After successfully defeating de enemy in de first couple of battles, de youngster asked El Jeffe: “Capitan, why every time we gine into battle you does wear de red shirt?” “Because,” said de captain, “iffing I injured I don’t want de men to be worried by de sight of my blood flowing. De red shirt would hide de blood and dem would fight on!”
One day de assistant raise de alarm: “Pirate ship, captain.” Then, wid he voice quivering, he holler: “Another pirate ship, and another and another.” Climbing de mast at top speed, de Captain confirmed the worst fears. He was surrounded by six pirate ships. When he hit de deck, he assistant ask: “Captain, bring out de red shirt?” “No son,” came de reply. “Bring out my brown pants!”

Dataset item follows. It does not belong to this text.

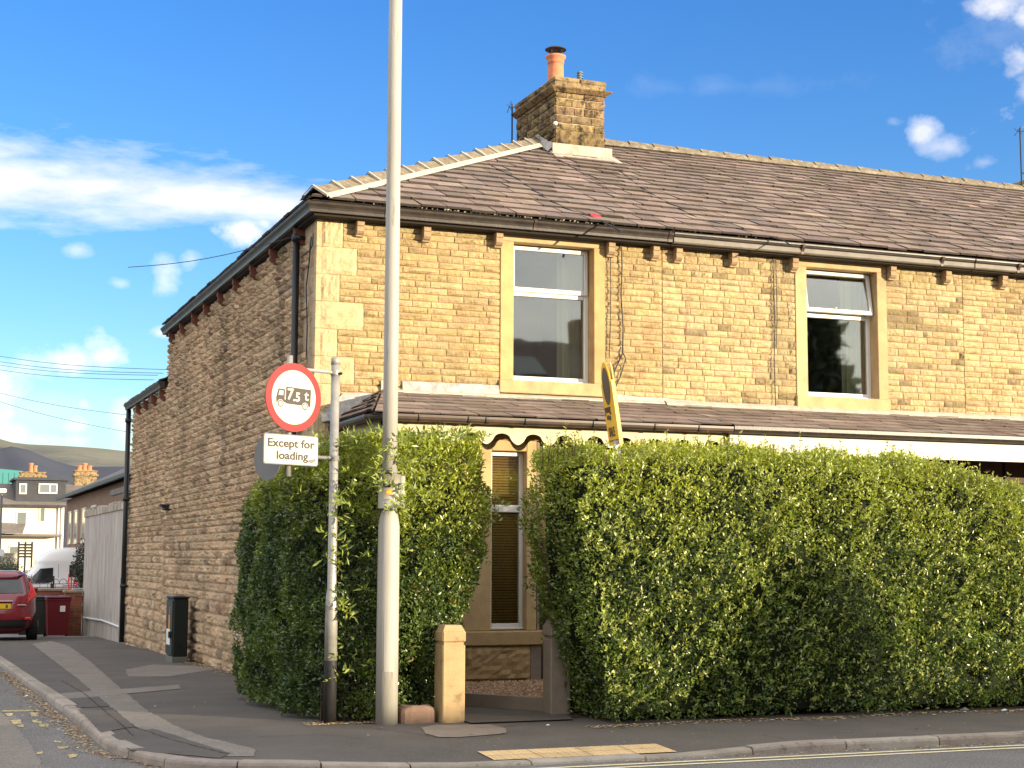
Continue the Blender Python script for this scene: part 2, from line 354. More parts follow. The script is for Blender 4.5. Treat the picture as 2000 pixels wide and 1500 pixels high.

Dese days in Bubbadus, de preferred colour is definitely not red! Green is de new colour and Government in de Throne Speech announce we gine transform de Bubbadus economy by going green, saving hundreds of millions of dollars in foreign exchange and turning Bubbados into a renewable energy paradise, wid tax credits fuh businesses dat go green and households that switch too. I blame de NATION newspaper and Harold Hoyte. He went and start dis greening Bubbadus ting years ago. Now even Freundel greening!
When I was small, my mudder always wanted me to eat my greens. De Irish love anything green – it is de national colour. Years ago I see a girl in a green dress and nearly buckle at muh knees.  
Over de years green became a favourite colour fuh de Vendor. De other day I went to de doctor and he too say: “Market, eat more greens.” So I went by Thomas Harris new place in de Gap, and I eat a Thai green curry! I not sure dat was what de doc had in mind, but he did say eat more greens. I got green pants, green shirts, a house dat paint green. Look, one time I even had a green car. But old people in Bubbadus would tell yuh dat green is bad luck.
Dese days in Bubbadus police warning de public not to wear jewel’ry ’cause we got a epidemic of robberies related to cash fuh gold. Over a million dollars in jewel’ry get steal so far fuh dis year, wid police saying it could reach six million by yearend.
Bubbadus at junk bond status worldwide; VAT at 17.5 per cent; cost of living cost you more, not less; light bills gone mad; water rates so high sharing a bath might now be de best option; de middle class bawling; de CLICO policyholders don’t see no light; Al Barrack still waiting to get pay; doom and gloom wherever yuh look. Bubbadus going green, but de way things look dese days we like de captain pun de ship, so I say, “Bring the brown pants!”
I, Market Vendor, gone fuh now. You have a blessed and a wonderful day, yuh hear?